WHAT YOU NEED TO DO ::
Write out, word for word, the first line of the data below and every line after it through the one containing "tag(obj('distant_woods', mb, M['leaf_bluegreen']), kind='stuff')".
+++ RECORDED INFORMATION
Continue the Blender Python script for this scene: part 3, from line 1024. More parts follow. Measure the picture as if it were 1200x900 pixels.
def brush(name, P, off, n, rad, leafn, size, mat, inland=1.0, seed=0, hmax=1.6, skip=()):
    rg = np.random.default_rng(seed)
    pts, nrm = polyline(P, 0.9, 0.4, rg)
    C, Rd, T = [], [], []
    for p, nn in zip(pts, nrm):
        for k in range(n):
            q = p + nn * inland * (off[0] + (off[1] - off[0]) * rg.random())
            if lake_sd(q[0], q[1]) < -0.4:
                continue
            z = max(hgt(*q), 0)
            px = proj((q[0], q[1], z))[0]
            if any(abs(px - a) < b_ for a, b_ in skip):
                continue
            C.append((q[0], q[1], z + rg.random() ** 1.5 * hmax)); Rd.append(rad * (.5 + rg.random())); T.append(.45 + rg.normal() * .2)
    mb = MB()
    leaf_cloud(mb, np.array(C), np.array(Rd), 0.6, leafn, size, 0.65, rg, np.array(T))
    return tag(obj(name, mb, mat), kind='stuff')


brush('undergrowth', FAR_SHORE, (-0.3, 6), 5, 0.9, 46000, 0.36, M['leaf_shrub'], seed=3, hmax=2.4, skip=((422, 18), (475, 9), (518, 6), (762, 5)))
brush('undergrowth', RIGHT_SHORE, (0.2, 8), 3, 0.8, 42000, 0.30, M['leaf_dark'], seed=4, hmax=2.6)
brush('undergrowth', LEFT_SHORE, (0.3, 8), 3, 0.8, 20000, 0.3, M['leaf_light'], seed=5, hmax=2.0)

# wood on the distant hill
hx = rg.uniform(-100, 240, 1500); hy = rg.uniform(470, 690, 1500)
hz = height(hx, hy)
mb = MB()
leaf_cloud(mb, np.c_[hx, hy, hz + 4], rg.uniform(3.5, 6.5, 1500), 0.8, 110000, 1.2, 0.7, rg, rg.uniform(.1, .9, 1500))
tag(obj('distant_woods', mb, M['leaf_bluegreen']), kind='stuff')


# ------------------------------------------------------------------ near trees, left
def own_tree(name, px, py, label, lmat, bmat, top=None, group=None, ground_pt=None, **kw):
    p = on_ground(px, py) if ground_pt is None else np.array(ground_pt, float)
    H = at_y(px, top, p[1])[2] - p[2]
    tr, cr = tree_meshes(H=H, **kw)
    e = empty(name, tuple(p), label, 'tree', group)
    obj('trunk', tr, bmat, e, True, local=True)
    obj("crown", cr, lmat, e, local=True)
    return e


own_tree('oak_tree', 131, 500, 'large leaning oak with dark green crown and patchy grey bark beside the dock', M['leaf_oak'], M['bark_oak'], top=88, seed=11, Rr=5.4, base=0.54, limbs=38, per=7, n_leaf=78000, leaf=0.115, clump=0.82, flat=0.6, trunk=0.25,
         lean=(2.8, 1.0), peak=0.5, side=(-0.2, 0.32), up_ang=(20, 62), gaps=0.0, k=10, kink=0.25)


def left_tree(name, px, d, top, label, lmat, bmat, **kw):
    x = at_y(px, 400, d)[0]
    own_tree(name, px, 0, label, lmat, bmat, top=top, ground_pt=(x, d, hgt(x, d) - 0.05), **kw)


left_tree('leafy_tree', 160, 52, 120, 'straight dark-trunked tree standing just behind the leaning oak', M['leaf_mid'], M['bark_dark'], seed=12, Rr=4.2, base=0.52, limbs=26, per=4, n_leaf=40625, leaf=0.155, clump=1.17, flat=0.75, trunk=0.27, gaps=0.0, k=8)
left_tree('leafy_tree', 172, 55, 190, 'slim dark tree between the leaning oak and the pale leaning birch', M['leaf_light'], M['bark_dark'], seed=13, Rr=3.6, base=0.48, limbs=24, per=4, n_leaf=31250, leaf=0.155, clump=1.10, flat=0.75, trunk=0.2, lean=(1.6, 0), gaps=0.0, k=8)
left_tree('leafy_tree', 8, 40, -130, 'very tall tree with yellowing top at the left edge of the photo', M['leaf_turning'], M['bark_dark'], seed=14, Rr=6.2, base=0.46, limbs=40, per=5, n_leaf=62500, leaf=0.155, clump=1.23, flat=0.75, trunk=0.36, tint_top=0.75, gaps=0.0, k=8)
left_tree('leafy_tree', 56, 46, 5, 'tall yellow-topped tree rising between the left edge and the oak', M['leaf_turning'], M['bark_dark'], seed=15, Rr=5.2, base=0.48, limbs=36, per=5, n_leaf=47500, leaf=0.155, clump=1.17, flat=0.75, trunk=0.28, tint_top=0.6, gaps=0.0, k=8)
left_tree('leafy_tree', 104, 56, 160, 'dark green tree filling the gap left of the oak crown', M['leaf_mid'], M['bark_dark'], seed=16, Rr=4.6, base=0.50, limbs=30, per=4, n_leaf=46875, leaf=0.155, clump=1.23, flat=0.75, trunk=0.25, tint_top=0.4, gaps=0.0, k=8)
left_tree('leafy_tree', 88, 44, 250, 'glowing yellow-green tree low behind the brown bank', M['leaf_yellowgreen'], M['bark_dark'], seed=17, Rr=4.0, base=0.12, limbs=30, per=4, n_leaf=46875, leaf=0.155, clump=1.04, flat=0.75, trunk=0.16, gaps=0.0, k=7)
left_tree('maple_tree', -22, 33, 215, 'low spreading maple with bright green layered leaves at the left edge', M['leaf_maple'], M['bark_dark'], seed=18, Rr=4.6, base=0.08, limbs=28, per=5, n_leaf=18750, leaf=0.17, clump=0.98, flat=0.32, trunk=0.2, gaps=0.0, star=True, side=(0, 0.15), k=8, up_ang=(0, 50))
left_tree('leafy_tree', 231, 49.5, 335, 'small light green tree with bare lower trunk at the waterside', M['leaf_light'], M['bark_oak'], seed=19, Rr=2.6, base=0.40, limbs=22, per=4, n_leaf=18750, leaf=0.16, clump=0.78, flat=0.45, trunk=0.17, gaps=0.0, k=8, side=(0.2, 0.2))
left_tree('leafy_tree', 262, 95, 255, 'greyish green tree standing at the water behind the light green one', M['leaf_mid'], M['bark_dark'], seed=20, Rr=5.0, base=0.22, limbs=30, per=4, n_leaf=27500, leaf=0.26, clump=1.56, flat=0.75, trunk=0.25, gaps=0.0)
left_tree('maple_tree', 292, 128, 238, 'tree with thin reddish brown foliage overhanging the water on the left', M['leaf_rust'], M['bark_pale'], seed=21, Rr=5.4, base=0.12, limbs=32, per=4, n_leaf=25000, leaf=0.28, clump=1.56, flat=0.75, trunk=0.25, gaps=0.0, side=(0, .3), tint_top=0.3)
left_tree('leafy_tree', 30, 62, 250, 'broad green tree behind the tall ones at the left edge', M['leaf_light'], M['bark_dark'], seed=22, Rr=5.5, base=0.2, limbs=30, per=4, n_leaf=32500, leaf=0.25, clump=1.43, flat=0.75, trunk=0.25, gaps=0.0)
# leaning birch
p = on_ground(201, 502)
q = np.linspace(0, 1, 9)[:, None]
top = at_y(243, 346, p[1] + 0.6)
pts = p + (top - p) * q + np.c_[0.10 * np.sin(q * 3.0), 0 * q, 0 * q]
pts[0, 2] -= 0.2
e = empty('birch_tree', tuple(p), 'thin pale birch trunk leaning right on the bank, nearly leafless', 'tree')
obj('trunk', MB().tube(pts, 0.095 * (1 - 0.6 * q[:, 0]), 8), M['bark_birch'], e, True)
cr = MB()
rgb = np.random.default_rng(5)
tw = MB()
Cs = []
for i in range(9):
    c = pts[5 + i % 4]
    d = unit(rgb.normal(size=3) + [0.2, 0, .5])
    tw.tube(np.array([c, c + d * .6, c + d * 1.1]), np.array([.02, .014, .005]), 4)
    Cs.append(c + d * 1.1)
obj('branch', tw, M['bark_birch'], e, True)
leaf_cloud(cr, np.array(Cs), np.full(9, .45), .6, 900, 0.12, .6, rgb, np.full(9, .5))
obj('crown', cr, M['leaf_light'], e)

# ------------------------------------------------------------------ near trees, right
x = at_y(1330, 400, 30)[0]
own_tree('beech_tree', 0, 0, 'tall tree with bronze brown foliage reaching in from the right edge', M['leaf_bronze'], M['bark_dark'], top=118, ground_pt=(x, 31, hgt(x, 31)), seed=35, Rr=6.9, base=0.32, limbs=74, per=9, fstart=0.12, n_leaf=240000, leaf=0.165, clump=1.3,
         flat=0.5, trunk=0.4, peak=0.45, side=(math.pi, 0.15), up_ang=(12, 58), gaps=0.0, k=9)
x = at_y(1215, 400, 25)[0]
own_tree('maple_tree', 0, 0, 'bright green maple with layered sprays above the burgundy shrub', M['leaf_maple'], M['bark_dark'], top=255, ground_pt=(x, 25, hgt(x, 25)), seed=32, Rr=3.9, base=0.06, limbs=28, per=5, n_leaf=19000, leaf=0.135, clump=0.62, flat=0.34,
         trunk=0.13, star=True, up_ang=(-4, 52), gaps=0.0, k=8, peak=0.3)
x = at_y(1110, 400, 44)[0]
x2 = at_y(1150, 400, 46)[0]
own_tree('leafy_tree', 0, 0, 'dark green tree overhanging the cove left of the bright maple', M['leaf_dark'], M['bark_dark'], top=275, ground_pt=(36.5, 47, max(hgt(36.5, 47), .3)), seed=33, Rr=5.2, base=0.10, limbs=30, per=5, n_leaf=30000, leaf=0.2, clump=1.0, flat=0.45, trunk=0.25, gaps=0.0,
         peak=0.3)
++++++
THE RESULT ::
Continue the Blender Python script for this scene: part 3, from line 1024. More parts follow. Measure the picture as if it were 1200x900 pixels.
def brush(name, P, off, n, rad, leafn, size, mat, inland=1.0, seed=0, hmax=1.6, skip=()):
    rg = np.random.default_rng(seed)
    pts, nrm = polyline(P, 0.9, 0.4, rg)
    C, Rd, T = [], [], []
    for p, nn in zip(pts, nrm):
        for k in range(n):
            q = p + nn * inland * (off[0] + (off[1] - off[0]) * rg.random())
            if lake_sd(q[0], q[1]) < -0.4:
                continue
            z = max(hgt(*q), 0)
            px = proj((q[0], q[1], z))[0]
            if any(abs(px - a) < b_ for a, b_ in skip):
                continue
            C.append((q[0], q[1], z + rg.random() ** 1.5 * hmax)); Rd.append(rad * (.5 + rg.random())); T.append(.45 + rg.normal() * .2)
    mb = MB()
    leaf_cloud(mb, np.array(C), np.array(Rd), 0.6, leafn, size, 0.65, rg, np.array(T))
    return tag(obj(name, mb, mat), kind='stuff')


brush('undergrowth', FAR_SHORE, (-0.3, 6), 5, 0.9, 46000, 0.36, M['leaf_shrub'], seed=3, hmax=2.4, skip=((422, 18), (475, 9), (518, 6), (762, 5)))
brush('undergrowth', RIGHT_SHORE, (0.2, 8), 3, 0.8, 42000, 0.30, M['leaf_dark'], seed=4, hmax=2.6)
brush('undergrowth', LEFT_SHORE, (0.3, 8), 3, 0.8, 20000, 0.3, M['leaf_light'], seed=5, hmax=2.0)

# wood on the distant hill
hx = rg.uniform(-100, 240, 1500); hy = rg.uniform(470, 690, 1500)
hz = height(hx, hy)
mb = MB()
leaf_cloud(mb, np.c_[hx, hy, hz + 4], rg.uniform(3.5, 6.5, 1500), 0.8, 110000, 1.2, 0.7, rg, rg.uniform(.1, .9, 1500))
tag(obj('distant_woods', mb, M['leaf_bluegreen']), kind='stuff')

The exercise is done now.